Not since Daniel Burnham’s Plan of Chicago in 1909, has a city truly undertaken a long-term design vision fueled by fast-paced growth. Burnham designed the relationship between people and the public realm, proposed a physical form to bring form to formlessness, and led to the development of a public school curriculum to ensure engagement and endurance. Like the Atlanta City Design, the Plan of Chicago is aspirational. Over 100 years later, it continues to shape Chicago’s physical form.

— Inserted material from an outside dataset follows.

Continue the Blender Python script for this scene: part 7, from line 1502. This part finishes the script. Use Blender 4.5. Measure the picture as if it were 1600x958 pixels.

The Atlanta City Design: Aspiring to the Beloved Community is the first step in a design process. Think of it as our concept design for the city. It describes who we are and how, based on that identity, we can leverage the change we see coming to create a dimensional, tangible, and aspirational form that will enable us to become a better version of ourselves. Following through on this aspiration is the next phase: the design development. This phase involves drawings the city’s myriad plans, projects, policies, and plans together with clarity and common purpose in service to the concept. Finally, over the next generation, we will operationalize the design’s actions and ideas through the actual construction of projects that shape the city. This will require the work of the Department of City Planning, the mayor and city council, other divisions of city hall, and many external partners, including everyday citizens.

The Atlanta City Design is capturing the city’s imagination, mobilizing its residents to action, and instilling a sense of accountability to its future. We are building the beloved community. When built, this design will enable a new generation of growth to create an even better Atlanta for everyone.